During the Christian era the universal truths have been much obscured, for the limitation of crucifixion to an actual death-struggle of one teacher has hindered the understanding of man's true relation to the universe and to his own divine nature. Long ago, in a brighter age, there were divine institutions of Mysteries, the rites of which marked successive stages in the purification of individuals until the soul was unhampered by its lower impulses and the candidate was "born again." In the Greek Mysteries, for example, the sacred teaching that makes of man a god on earth was imparted at certain times of the year: early in the spring, those who were prepared were shown, clear and unveiled, the great drama of the soul's growth, and the truth concerning the mysteries of life and death that enables the aspirant henceforth to keep unbroken the thread of spiritual consciousness. Such was the day of resurrection for the enlightened ones, the rising from the dead of the Christ-spirit, the higher self — taught by Jesus and by the sages and initiates of every age. As H. P. Blavatsky wrote:

We may learn from the Gospel according to Luke, that the "worthy" were those who had been initiated into the mysteries of the Gnosis, and who were "accounted worthy" to attain that "resurrection from the dead" in this life, . . . and the words apply to all those who, without being Initiates, strive and succeed, through personal efforts to live the life and to attain the naturally ensuing spiritual illumination in blending their personality — the "Son" with the "Father," their individual divine Spirit, the God within them. — "Esoteric Character of the Gospels" — I, originally published in Lucifer, 1:3, November 1887; cf. Studies in Occultism, p. 145

To liberate the soul — not to remove it from the body, but so to live that the divinity of the soul may find expression in the acts we perform with body and mind! To live in a body as a god would; to stamp upon it the divine nature and rise, glorified, to right performance of necessary deeds! This is the resurrection that must be accomplished by the human race.

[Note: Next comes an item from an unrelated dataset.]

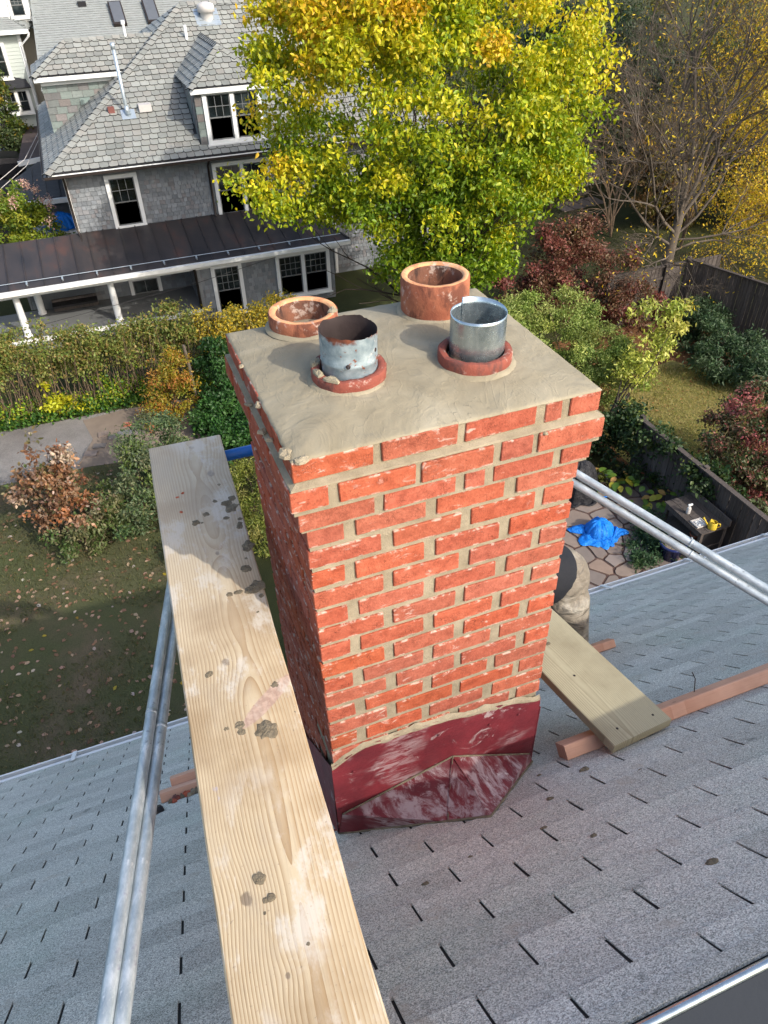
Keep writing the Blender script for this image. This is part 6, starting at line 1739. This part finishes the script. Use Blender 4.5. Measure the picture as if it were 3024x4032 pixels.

The message of hope, the promise of attainment, is the message of nature at Eastertide — the assurance of rebirth. Rebirth of the soul in a succession of lives on earth until the work of crucifixion is complete; rebirth of spiritual impulses to persevere in the flowering of the race — a perennial rising from and a returning to the work on earth with the consciousness of a thread that runs through all unbroken, through sleep and waking, through what we call birth and death, on, on to the final triumph of the soul made divine.